** Problem to solve **
Identify and reproduce every line holding the string "Python".

** Excerpted records **
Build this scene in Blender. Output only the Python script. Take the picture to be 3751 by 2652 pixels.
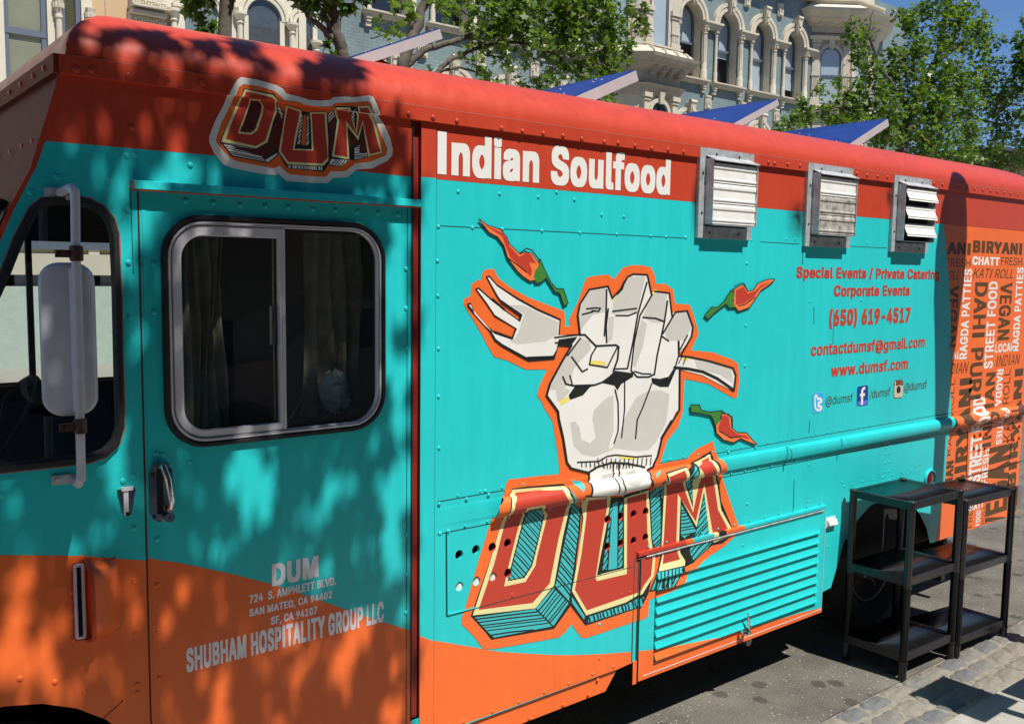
import bpy, bmesh, math, random
from math import sin, cos, tan, pi, radians, sqrt, atan2, hypot
from mathutils import Vector, Matrix
from mathutils.geometry import delaunay_2d_cdt
random.seed(7)
S = bpy.context.scene
COL = S.collection
for o in list(bpy.data.objects): bpy.data.objects.remove(o)

# ---------------------------------------------------------------- camera
CAM_H, CAM_D, FPX, CX, CY = 1.92, 2.5105, 3400.0, 1875.5, 1326.0
YAW, PITCH, ROLL = 0.67437308, 0.09728509, 0.01330688
_f = Vector((sin(YAW)*cos(PITCH), cos(YAW)*cos(PITCH), -sin(PITCH)))
_r0 = Vector((cos(YAW), -sin(YAW), 0)); _u0 = _r0.cross(_f)
_r = cos(ROLL)*_r0 + sin(ROLL)*_u0; _u = -sin(ROLL)*_r0 + cos(ROLL)*_u0
cam = bpy.data.cameras.new('camera'); camo = bpy.data.objects.new('camera', cam); COL.objects.link(camo)
camo.matrix_world = Matrix(((_r.x,_u.x,-_f.x,0),(_r.y,_u.y,-_f.y,-CAM_D),(_r.z,_u.z,-_f.z,CAM_H),(0,0,0,1)))
cam.sensor_fit = 'HORIZONTAL'; cam.sensor_width = 36; cam.lens = 36*FPX/3751
cam.clip_end = 2000; cam.clip_start = .05
S.camera = camo

# ---------------------------------------------------------------- light
SUN = Vector((0.13, -1.0, 1.83)).normalized()          # towards the sun
w = bpy.data.worlds.new('World'); S.world = w; w.use_nodes = True
nt = w.node_tree; bg = nt.nodes['Background']; sky = nt.nodes.new('ShaderNodeTexSky')
sky.sky_type = 'NISHITA'; sky.sun_disc = False
sky.sun_elevation = math.asin(SUN.z); sky.sun_rotation = atan2(SUN.x, SUN.y)
sky.air_density = 1.0; sky.dust_density = 0.0; sky.ozone_density = 10.0; sky.altitude = 1500
nt.links.new(sky.outputs[0], bg.inputs[0]); bg.inputs[1].default_value = 0.10
sl = bpy.data.lights.new('sun', 'SUN'); sl.energy = 5.0; sl.angle = radians(0.55); sl.color = (1, .955, .88)
so = bpy.data.objects.new('sun', sl); COL.objects.link(so)
so.rotation_euler = SUN.to_track_quat('Z', 'Y').to_euler(); so.location = (0, -20, 40)
S.view_settings.view_transform = 'Standard'; S.view_settings.look = 'None'
S.view_settings.gamma = 1; S.view_settings.use_curve_mapping = False; S.view_settings.exposure = 0.25

# ---------------------------------------------------------------- materials
MATS = {}
def mat(name, col, rough=.5, metal=0, noise=0.0, nscale=8, bump=0.0, bscale=60, coat=0.0, spec=.5, detail=5):
    if name in MATS: return MATS[name]
    m = bpy.data.materials.new(name); m.use_nodes = True; n = m.node_tree; b = n.nodes['Principled BSDF']
    b.inputs['Base Color'].default_value = (*col, 1); b.inputs['Roughness'].default_value = rough
    b.inputs['Metallic'].default_value = metal; b.inputs['Specular IOR Level'].default_value = spec
    if coat: b.inputs['Coat Weight'].default_value = coat; b.inputs['Coat Roughness'].default_value = .12
    tc = n.nodes.new('ShaderNodeTexCoord')
    if noise:
        t = n.nodes.new('ShaderNodeTexNoise'); t.inputs['Scale'].default_value = nscale; t.inputs['Detail'].default_value = detail
        t.inputs['Roughness'].default_value = .65
        r = n.nodes.new('ShaderNodeMapRange'); r.inputs[1].default_value = .25; r.inputs[2].default_value = .75
        r.inputs[3].default_value = 1-noise; r.inputs[4].default_value = 1+noise
        mx = n.nodes.new('ShaderNodeMix'); mx.data_type = 'RGBA'; mx.blend_type = 'MULTIPLY'; mx.inputs[0].default_value = 1
        mx.inputs[6].default_value = (*col, 1)
        n.links.new(tc.outputs['Object'], t.inputs['Vector']); n.links.new(t.outputs[0], r.inputs[0])
        n.links.new(r.outputs[0], mx.inputs[7]); n.links.new(mx.outputs[2], b.inputs['Base Color'])
        r2 = n.nodes.new('ShaderNodeMapRange'); r2.inputs[3].default_value = max(.02, rough-.12); r2.inputs[4].default_value = min(1, rough+.12)
        n.links.new(t.outputs[0], r2.inputs[0]); n.links.new(r2.outputs[0], b.inputs['Roughness'])
    if bump:
        t = n.nodes.new('ShaderNodeTexNoise'); t.inputs['Scale'].default_value = bscale; t.inputs['Detail'].default_value = 4
        bp = n.nodes.new('ShaderNodeBump'); bp.inputs['Strength'].default_value = bump; bp.inputs['Distance'].default_value = .01
        n.links.new(tc.outputs['Object'], t.inputs['Vector']); n.links.new(t.outputs[0], bp.inputs['Height'])
        n.links.new(bp.outputs[0], b.inputs['Normal'])
    MATS[name] = m; return m

def paint(name, col, rough=.36):
    """old brushed-on truck paint: orange peel, faint dents, vertical dirt runs, dust"""
    m = bpy.data.materials.new(name); m.use_nodes = True; n = m.node_tree; b = n.nodes['Principled BSDF']
    b.inputs['Roughness'].default_value = rough; b.inputs['Specular IOR Level'].default_value = .32
    b.inputs['Coat Weight'].default_value = .06; b.inputs['Coat Roughness'].default_value = .2
    g = n.nodes.new('ShaderNodeNewGeometry')
    mp = n.nodes.new('ShaderNodeMapping'); mp.inputs['Scale'].default_value = (9, 9, .7)
    t1 = n.nodes.new('ShaderNodeTexNoise'); t1.inputs['Scale'].default_value = 2.2; t1.inputs['Detail'].default_value = 7; t1.inputs['Roughness'].default_value = .7
    n.links.new(g.outputs['Position'], mp.inputs[0]); n.links.new(mp.outputs[0], t1.inputs['Vector'])
    t2 = n.nodes.new('ShaderNodeTexNoise'); t2.inputs['Scale'].default_value = 1.7; t2.inputs['Detail'].default_value = 6
    n.links.new(g.outputs['Position'], t2.inputs['Vector'])
    ad = n.nodes.new('ShaderNodeMath'); ad.operation = 'ADD'; n.links.new(t1.outputs[0], ad.inputs[0]); n.links.new(t2.outputs[0], ad.inputs[1])
    r = n.nodes.new('ShaderNodeMapRange'); r.inputs[1].default_value = .7; r.inputs[2].default_value = 1.3; r.inputs[3].default_value = .90; r.inputs[4].default_value = 1.06
    n.links.new(ad.outputs[0], r.inputs[0])
    mx = n.nodes.new('ShaderNodeMix'); mx.data_type = 'RGBA'; mx.blend_type = 'MULTIPLY'; mx.inputs[0].default_value = 1
    mx.inputs[6].default_value = (*col, 1); n.links.new(r.outputs[0], mx.inputs[7])
    # small chips and specks
    t4 = n.nodes.new('ShaderNodeTexVoronoi'); t4.inputs['Scale'].default_value = 22
    n.links.new(g.outputs['Position'], t4.inputs['Vector'])
    c4 = n.nodes.new('ShaderNodeMapRange'); c4.inputs[1].default_value = .035; c4.inputs[2].default_value = .055; c4.inputs[3].default_value = .35; c4.inputs[4].default_value = 0
    n.links.new(t4.outputs['Distance'], c4.inputs[0])
    mx2 = n.nodes.new('ShaderNodeMix'); mx2.data_type = 'RGBA'; n.links.new(c4.outputs[0], mx2.inputs[0]); n.links.new(mx.outputs[2], mx2.inputs[6])
    mx2.inputs[7].default_value = (*(c*.35 for c in col), 1)
    n.links.new(mx2.outputs[2], b.inputs['Base Color'])
    r3 = n.nodes.new('ShaderNodeMapRange'); r3.inputs[1].default_value = .3; r3.inputs[2].default_value = .7; r3.inputs[3].default_value = rough-.08; r3.inputs[4].default_value = rough+.14
    n.links.new(t1.outputs[0], r3.inputs[0]); n.links.new(r3.outputs[0], b.inputs['Roughness'])
    t3 = n.nodes.new('ShaderNodeTexNoise'); t3.inputs['Scale'].default_value = 5; t3.inputs['Detail'].default_value = 8; t3.inputs['Roughness'].default_value = .6
    n.links.new(g.outputs['Position'], t3.inputs['Vector'])
    bp = n.nodes.new('ShaderNodeBump'); bp.inputs['Strength'].default_value = .11; bp.inputs['Distance'].default_value = .02
    n.links.new(t3.outputs[0], bp.inputs['Height']); n.links.new(bp.outputs[0], b.inputs['Normal'])
    MATS[name] = m; return m

TEAL = paint('teal_paint', (.022, .60, .62)); ORANGE = paint('orange_paint', (.90, .165, .035)); RED = paint('red_paint', (.56, .062, .029))
DRED = mat('dark_red_paint', (.24,.022,.018), .45, noise=.2)
BLACK = mat('black_paint', (.012, .014, .014), .5, noise=.3, nscale=40)
CREAM = mat('cream_paint', (.80, .74, .36), .5, noise=.05)
WHITE = mat('white_vinyl', (.82, .81, .77), .45, noise=.05, nscale=6)
GREYP = mat('grey_print', (.60, .58, .54), .5, noise=.04)
SILVT = mat('silver_lettering', (.74,.74,.80), .42, metal=.2, noise=.08)
YELL = mat('yellow_print', (.85, .72, .16), .5); GREEN = mat('green_print', (.05, .22, .035), .5); ORANGE2 = mat('bright_orange_print', (.9, .2, .05), .5)
REDP = mat('red_print', (.52, .050, .028), .45); BROWN = mat('brown_print', (.10, .045, .012), .55); DKRED = mat('maroon_print', (.16, .014, .010), .5)
TEALP = mat('teal_print', (.05, .50, .53), .45)
RUBBER = mat('black_rubber', (.014, .014, .016), .55, noise=.3, nscale=30, bump=.1)
ALU = mat('aluminium', (.74,.72,.76), .4, metal=.25, noise=.1, nscale=14)
ALUD = mat('dull_aluminium', (.34, .33, .34), .45, metal=.8, noise=.2, nscale=20)
CHROME = mat('chrome', (.62, .60, .60), .14, metal=1.0, noise=.1, nscale=30)
GALV = mat('galvanised_steel', (.50,.52,.54), .5, metal=.35, noise=.35, nscale=28, bump=.05)
WHITEP = mat('white_plastic', (.84,.83,.80), .5, noise=.1, nscale=20)
PLAST = mat('black_plastic', (.014, .014, .015), .30, noise=.35, nscale=18, bump=.06, bscale=90)
DARK = mat('dark_interior', (.012, .012, .013), .8); TYRE = mat('tyre_rubber', (.018, .018, .018), .85, noise=.2)
GREYM = mat('mirror_grey_paint', (.56,.55,.60), .4, noise=.08, nscale=30, bump=.05)
RUST = mat('rusty_clamp', (.10, .055, .04), .5, metal=.6, noise=.4, nscale=40)

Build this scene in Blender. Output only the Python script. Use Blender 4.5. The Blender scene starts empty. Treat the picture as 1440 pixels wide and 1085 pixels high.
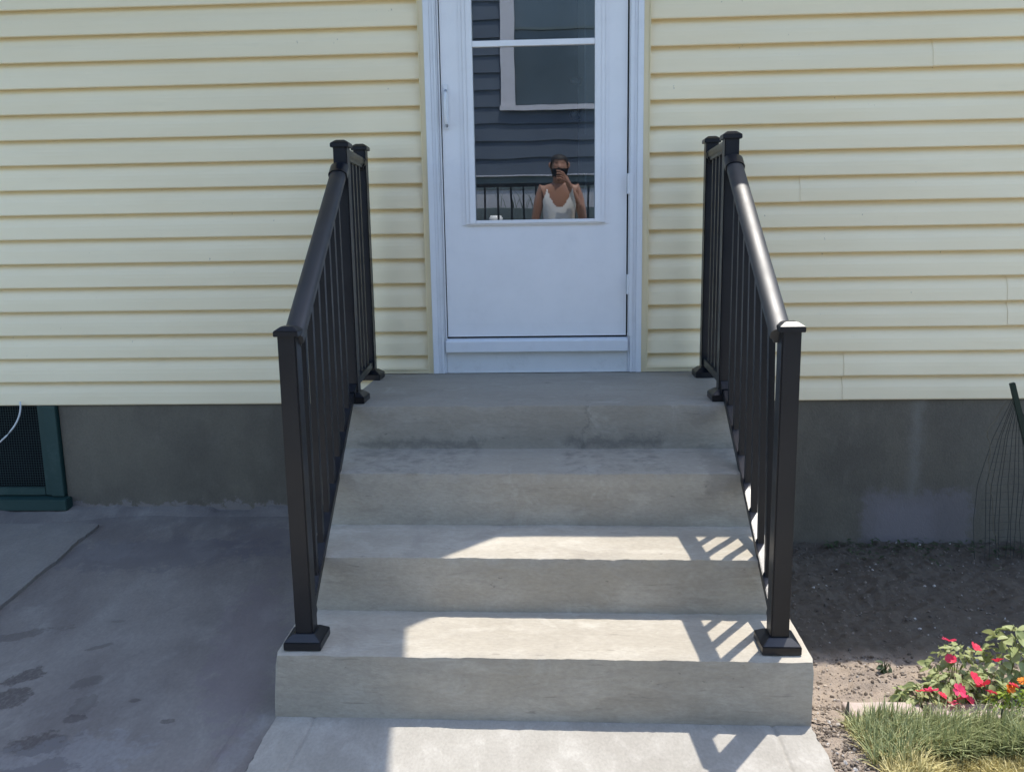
import bpy, bmesh, math, random
from mathutils import Vector, Matrix, noise
random.seed(7)
R = math.radians
scene = bpy.context.scene
COL = scene.collection

# ------------------------------------------------------------------ camera, sky, sun, exposure
cd = bpy.data.cameras.new('camera'); cam = bpy.data.objects.new('camera', cd); COL.objects.link(cam)
cd.sensor_width = 36; cd.lens = 36 * 1200.28 / 1440; cd.clip_start = .02; cd.clip_end = 500
pit, yaw, rol = R(9.8464), R(2.8172), R(-.9228)
fwd = Vector((-math.sin(yaw)*math.cos(pit), math.cos(yaw)*math.cos(pit), -math.sin(pit)))
rgt = Vector((math.cos(yaw), math.sin(yaw), 0)); upv = rgt.cross(fwd)
r2 = math.cos(rol)*rgt + math.sin(rol)*upv; u2 = -math.sin(rol)*rgt + math.cos(rol)*upv
m = Matrix((r2, u2, -fwd)).transposed().to_4x4(); m.translation = Vector((.0777, -4.0089, 1.4129))
cam.matrix_world = m
scene.camera = cam

SUN = Vector((.188, .261, 1)).normalized()
EL = math.asin(SUN.z); AZ = math.atan2(SUN.x, SUN.y)
w = bpy.data.worlds.new('World'); scene.world = w; w.use_nodes = True
nt = w.node_tree; bg = nt.nodes['Background']
sky = nt.nodes.new('ShaderNodeTexSky'); sky.sky_type = 'NISHITA'; sky.sun_disc = False
sky.sun_elevation = EL; sky.sun_rotation = AZ; sky.air_density = 1.0; sky.dust_density = 1.0; sky.ozone_density = 1.6
nt.links.new(sky.outputs[0], bg.inputs[0]); bg.inputs[1].default_value = .15
sd = bpy.data.lights.new('sun', 'SUN'); sd.energy = 2.0; sd.angle = R(.4); sd.color = (1, .95, .87)
so = bpy.data.objects.new('sun', sd); COL.objects.link(so)
so.rotation_euler = SUN.to_track_quat('Z', 'Y').to_euler(); so.location = (2, 3, 12)
vs = scene.view_settings; vs.view_transform = 'Standard'; vs.look = 'None'; vs.exposure = 1.62; vs.gamma = 1
vs.use_curve_mapping = False

# ------------------------------------------------------------------ material helpers
class NT:
    def __init__(s, name):
        s.m = bpy.data.materials.new(name); s.m.use_nodes = True; s.t = s.m.node_tree
        s.b = s.t.nodes['Principled BSDF']; s.out = s.t.nodes['Material Output']
        s.pos = s.t.nodes.new('ShaderNodeNewGeometry').outputs['Position']
    def L(s, a, b): s.t.links.new(a, b)
    def put(s, sock, v):
        if hasattr(v, 'is_linked') or hasattr(v, 'links'): s.L(v, sock)
        else: sock.default_value = v
    def scale(s, sc):
        n = s.t.nodes.new('ShaderNodeVectorMath'); n.operation = 'MULTIPLY'; s.L(s.pos, n.inputs[0])
        n.inputs[1].default_value = sc; return n.outputs[0]
    def noise(s, scale, detail=4, rough=.55, vec=None, dist=0):
        n = s.t.nodes.new('ShaderNodeTexNoise'); s.L(vec or s.pos, n.inputs['Vector'])
        n.inputs['Scale'].default_value = scale; n.inputs['Detail'].default_value = detail
        n.inputs['Roughness'].default_value = rough; n.inputs['Distortion'].default_value = dist
        return n.outputs[0]
    def math(s, op, a, b=0., c=None, clamp=False):
        n = s.t.nodes.new('ShaderNodeMath'); n.operation = op; n.use_clamp = clamp
        s.put(n.inputs[0], a); s.put(n.inputs[1], b)
        if c is not None: s.put(n.inputs[2], c)
        return n.outputs[0]
    def rng(s, v, a, b, c=0., d=1.):
        n = s.t.nodes.new('ShaderNodeMapRange'); n.interpolation_type = 'SMOOTHSTEP'
        s.put(n.inputs[0], v); n.inputs[1].default_value = a; n.inputs[2].default_value = b
        n.inputs[3].default_value = c; n.inputs[4].default_value = d; return n.outputs[0]
    def mix(s, f, a, b, mode='MIX'):
        n = s.t.nodes.new('ShaderNodeMix'); n.data_type = 'RGBA'; n.blend_type = mode
        s.put(n.inputs[0], f)
        for i, v in ((6, a), (7, b)):
            if isinstance(v, tuple): v = (*v[:3], 1)
            s.put(n.inputs[i], v)
        return n.outputs[2]
    def xyz(s):
        n = s.t.nodes.new('ShaderNodeSeparateXYZ'); s.L(s.pos, n.inputs[0]); return n.outputs
    def ell(s, cx, cy, rx, ry, axes=(0, 1), wob=.3, nz=None, soft=.25, ang=0):
        """soft-edged stain with a noisy outline, in world metres"""
        o = s.xyz(); a = s.math('SUBTRACT', o[axes[0]], cx); b = s.math('SUBTRACT', o[axes[1]], cy)
        ca, sa = math.cos(ang), math.sin(ang)
        a2 = s.math('ADD', s.math('MULTIPLY', a, ca), s.math('MULTIPLY', b, sa))
        b2 = s.math('SUBTRACT', s.math('MULTIPLY', b, ca), s.math('MULTIPLY', a, sa))
        a2 = s.math('DIVIDE', a2, rx); b2 = s.math('DIVIDE', b2, ry)
        d = s.math('SQRT', s.math('ADD', s.math('MULTIPLY', a2, a2), s.math('MULTIPLY', b2, b2)))
        d = s.math('ADD', d, s.math('MULTIPLY', s.math('SUBTRACT', nz, .5), wob*4))
        return s.rng(d, 1+soft, 1-soft)
    def box(s, x0, x1, z0, z1, nz, axes=(0, 2), wob=.03, soft=.02):
        o = s.xyz(); k = s.math('MULTIPLY', s.math('SUBTRACT', nz, .5), wob*2)
        a = s.math('ADD', o[axes[0]], k); b = s.math('ADD', o[axes[1]], k); r = None
        for v, lo, hi in ((a, x0-soft, x0+soft), (a, x1+soft, x1-soft), (b, z0-soft, z0+soft), (b, z1+soft, z1-soft)):
            q = s.rng(v, lo, hi); r = q if r is None else s.math('MULTIPLY', r, q)
        return r
    def bump(s, h, strength, dist=.01, prev=None):
        n = s.t.nodes.new('ShaderNodeBump'); s.L(h, n.inputs['Height']); n.inputs['Strength'].default_value = strength
        n.inputs['Distance'].default_value = dist
        if prev: s.L(prev, n.inputs['Normal'])
        return n.outputs[0]
    def fin(s, col, rough=.8, spec=.5, metal=0, nrm=None):
        s.put(s.b.inputs['Base Color'], (*col, 1) if isinstance(col, tuple) and len(col) == 3 else col)
        s.put(s.b.inputs['Roughness'], rough); s.b.inputs['Specular IOR Level'].default_value = spec
        s.b.inputs['Metallic'].default_value = metal
        if nrm: s.L(nrm, s.b.inputs['Normal'])
        return s.m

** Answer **
Build this scene in Blender. Output only the Python script. Take the picture to be 3751 by 2652 pixels.
Build this scene in Blender. Output only the Python script. Use Blender 4.5. The Blender scene starts empty. Treat the picture as 1440 pixels wide and 1085 pixels high.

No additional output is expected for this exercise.